As Brian Agnew points out, 5 minutes is entirely manageable, if somewhat wasteful of resources, if one can control timeout settings. Otherwise, at least two requests must be made: The first to get the result-producing process rolling, and the second (and third, fourth, etc., if the result takes longer than expected to compile) to poll for the result.
Brian Agnew and Darrel Miller both suggest similar approaches for the two(+)-step approach: POST a request to a factory endpoint, starting a job on the server, and later GET the result from the returned result endpoint.

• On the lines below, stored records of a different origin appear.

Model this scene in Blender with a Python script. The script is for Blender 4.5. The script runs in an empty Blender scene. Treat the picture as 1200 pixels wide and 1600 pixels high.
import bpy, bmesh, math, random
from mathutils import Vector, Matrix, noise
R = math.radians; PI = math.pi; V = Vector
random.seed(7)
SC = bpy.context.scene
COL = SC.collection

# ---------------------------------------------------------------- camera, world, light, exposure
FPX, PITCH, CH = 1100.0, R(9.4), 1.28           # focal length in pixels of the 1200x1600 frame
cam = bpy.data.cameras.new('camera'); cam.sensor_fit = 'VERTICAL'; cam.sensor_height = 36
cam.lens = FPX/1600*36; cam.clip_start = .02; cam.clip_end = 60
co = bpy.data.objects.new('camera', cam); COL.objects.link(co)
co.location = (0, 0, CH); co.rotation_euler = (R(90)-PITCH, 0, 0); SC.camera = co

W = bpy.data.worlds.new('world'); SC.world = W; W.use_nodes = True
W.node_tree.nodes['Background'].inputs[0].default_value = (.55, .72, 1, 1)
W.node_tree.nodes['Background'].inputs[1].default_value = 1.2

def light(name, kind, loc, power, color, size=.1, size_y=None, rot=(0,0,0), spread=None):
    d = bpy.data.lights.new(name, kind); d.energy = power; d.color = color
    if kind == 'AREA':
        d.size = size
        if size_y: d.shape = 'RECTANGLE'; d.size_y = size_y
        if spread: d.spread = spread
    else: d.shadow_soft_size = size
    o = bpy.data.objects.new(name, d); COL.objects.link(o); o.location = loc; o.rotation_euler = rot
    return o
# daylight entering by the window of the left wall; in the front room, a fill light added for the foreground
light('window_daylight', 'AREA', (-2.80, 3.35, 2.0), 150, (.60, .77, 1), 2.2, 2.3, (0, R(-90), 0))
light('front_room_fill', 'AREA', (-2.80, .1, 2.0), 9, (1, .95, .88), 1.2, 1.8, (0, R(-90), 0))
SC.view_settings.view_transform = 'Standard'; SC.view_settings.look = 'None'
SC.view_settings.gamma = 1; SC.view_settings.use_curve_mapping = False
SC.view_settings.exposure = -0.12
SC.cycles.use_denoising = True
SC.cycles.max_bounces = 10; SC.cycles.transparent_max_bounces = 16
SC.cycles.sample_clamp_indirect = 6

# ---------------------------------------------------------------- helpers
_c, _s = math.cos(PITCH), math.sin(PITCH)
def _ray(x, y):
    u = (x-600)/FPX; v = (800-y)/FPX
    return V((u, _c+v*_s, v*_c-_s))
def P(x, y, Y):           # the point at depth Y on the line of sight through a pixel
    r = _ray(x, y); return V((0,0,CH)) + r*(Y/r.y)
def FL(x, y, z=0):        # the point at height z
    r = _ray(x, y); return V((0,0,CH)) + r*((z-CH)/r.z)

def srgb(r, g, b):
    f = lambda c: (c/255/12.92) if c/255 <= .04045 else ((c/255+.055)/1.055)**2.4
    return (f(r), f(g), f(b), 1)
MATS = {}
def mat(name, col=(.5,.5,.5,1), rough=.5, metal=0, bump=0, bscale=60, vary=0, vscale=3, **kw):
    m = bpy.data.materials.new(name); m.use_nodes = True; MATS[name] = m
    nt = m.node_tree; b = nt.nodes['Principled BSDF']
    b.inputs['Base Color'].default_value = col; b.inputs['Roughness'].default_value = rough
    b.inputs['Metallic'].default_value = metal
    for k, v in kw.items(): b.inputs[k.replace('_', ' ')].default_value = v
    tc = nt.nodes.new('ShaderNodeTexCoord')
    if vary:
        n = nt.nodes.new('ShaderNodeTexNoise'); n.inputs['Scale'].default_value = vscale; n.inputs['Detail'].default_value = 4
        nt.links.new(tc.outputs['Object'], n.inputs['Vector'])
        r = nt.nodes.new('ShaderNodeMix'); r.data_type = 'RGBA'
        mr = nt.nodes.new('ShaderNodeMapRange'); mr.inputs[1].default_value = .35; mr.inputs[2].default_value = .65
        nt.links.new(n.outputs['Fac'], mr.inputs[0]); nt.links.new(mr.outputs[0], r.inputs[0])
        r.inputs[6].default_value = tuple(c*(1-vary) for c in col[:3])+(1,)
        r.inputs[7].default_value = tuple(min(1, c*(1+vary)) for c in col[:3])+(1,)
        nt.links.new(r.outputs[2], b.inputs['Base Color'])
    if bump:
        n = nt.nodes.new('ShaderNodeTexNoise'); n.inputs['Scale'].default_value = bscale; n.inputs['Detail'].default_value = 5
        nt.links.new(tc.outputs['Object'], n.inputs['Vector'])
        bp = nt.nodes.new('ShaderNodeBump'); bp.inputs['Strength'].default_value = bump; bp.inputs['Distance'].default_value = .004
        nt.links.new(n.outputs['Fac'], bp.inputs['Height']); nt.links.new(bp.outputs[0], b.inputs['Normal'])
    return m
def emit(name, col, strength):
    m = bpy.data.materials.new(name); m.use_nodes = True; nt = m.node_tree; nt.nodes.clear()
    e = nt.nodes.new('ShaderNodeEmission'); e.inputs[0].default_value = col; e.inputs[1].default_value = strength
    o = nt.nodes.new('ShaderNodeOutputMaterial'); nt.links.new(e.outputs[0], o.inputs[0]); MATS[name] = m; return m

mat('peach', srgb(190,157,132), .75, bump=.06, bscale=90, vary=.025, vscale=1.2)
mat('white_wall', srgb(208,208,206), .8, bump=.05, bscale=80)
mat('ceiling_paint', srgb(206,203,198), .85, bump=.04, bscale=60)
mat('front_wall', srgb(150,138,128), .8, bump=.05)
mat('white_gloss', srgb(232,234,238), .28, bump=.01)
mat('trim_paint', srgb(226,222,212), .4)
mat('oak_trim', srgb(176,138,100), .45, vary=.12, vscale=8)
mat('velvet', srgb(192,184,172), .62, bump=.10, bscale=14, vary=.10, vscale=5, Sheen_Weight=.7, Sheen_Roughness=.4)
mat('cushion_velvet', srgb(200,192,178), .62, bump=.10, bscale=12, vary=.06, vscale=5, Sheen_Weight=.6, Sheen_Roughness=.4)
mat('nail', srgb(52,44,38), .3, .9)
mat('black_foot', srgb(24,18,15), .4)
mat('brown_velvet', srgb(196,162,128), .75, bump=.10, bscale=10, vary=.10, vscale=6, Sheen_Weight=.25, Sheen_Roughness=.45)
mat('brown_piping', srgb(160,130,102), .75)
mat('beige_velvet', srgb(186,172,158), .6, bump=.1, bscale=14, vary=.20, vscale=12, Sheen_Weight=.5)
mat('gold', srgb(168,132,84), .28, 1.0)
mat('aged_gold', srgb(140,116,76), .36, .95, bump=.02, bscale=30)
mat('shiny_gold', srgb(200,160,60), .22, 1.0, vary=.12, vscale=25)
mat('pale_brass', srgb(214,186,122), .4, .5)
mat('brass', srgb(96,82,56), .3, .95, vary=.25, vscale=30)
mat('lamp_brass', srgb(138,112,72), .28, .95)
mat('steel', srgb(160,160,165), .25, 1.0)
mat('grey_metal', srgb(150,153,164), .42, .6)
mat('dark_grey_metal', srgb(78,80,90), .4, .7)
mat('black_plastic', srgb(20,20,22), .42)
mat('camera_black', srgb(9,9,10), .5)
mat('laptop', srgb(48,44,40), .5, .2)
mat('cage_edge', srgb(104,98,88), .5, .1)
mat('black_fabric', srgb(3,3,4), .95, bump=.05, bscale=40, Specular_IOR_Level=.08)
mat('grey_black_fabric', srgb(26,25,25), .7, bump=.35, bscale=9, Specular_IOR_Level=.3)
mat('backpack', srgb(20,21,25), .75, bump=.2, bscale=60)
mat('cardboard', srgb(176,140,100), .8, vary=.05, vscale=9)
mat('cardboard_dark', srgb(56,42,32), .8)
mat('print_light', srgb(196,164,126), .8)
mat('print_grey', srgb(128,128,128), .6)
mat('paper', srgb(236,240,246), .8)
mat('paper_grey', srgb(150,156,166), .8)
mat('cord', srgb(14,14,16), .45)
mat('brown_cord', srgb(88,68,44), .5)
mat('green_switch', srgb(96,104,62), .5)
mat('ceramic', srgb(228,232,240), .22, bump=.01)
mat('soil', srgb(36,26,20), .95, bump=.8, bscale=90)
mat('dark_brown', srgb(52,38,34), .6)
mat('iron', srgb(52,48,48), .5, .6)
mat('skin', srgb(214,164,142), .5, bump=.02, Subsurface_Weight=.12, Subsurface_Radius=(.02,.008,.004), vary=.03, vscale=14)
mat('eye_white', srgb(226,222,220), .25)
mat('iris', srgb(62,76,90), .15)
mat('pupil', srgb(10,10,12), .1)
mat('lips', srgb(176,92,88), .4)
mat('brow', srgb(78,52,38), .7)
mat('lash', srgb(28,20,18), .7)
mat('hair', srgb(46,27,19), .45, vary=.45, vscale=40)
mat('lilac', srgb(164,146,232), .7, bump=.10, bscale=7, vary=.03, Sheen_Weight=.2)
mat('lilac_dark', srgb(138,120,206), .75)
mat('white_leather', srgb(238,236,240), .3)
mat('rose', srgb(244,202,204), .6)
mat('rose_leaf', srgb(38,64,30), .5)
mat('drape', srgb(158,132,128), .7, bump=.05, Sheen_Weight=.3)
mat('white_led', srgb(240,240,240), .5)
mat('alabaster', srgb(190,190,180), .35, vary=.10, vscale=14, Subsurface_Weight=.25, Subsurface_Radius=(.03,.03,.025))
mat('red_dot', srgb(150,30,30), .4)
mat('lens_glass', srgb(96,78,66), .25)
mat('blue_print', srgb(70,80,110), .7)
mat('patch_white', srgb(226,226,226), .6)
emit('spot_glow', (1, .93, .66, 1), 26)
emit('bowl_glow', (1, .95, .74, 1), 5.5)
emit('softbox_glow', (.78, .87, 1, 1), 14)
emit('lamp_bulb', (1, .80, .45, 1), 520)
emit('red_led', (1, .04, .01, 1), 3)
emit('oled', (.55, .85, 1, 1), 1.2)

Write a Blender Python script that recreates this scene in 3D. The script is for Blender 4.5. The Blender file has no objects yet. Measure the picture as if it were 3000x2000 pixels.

While the above is a very common solution, and indeed adheres to the letter of the REST constraints, it smells very much of RPC. That is, rather than saying, "provide me a representation of this resource", it says "run this job" (RPC) and then "provide me a representation of the resource that is the result of running the job" (REST). EDIT: I'm speaking very loosely here. To be clear, none of this explicitly defies the REST constraints, but it does very much resemble dressing up a non-RESTful approach in REST's clothing, losing out on its benefits (e.g. caching, idempotency) in the process.
As such, I would rather suggest that when the client first attempts to GET the resource, the server should respond with 202 "Accepted" (http://www.w3.org/Protocols/rfc2616/rfc2616-sec10.html#sec10.2.3), perhaps with "try back in 5 minutes" somewhere in the response entity. Thereafter, the client can poll the same endpoint to GET the result, if available (otherwise return another 202, and try again later).
Some additional benefits of this approach are that single-use resources (such as jobs) are not unnecessarily created, two separate endpoints need not be queried (factory and result), and likewise the second endpoint need not be determined from parsing the response from the first, thus simpler. Moreover, results can be cached, "for free" (code-wise). Set the cache expiration time in the result header according to how long the results are "valid", in some sense, for your problem domain.
I wish I could call this a textbook example of a "resource-oriented" approach, but, perhaps ironically, Chapter 8 of "RESTful Web Services" suggests the two-endpoint, factory approach. Go figure.
If you control both ends, then you can do whatever you want. E.g. browsers tend to launch HTTP requests with "connection close" headers so you are left with fewer options ;-)
Bear in mind that if you've got some NAT/Firewalls in between you might have some drop connections if they are inactive for some time.
Could I suggest registering a "callback" procedure? The client issues the request with a "callback end-point" to the server, gets a "ticket". Once the server finishes, it "callbacks" the client... or the client can check the request's status through the ticket identifier.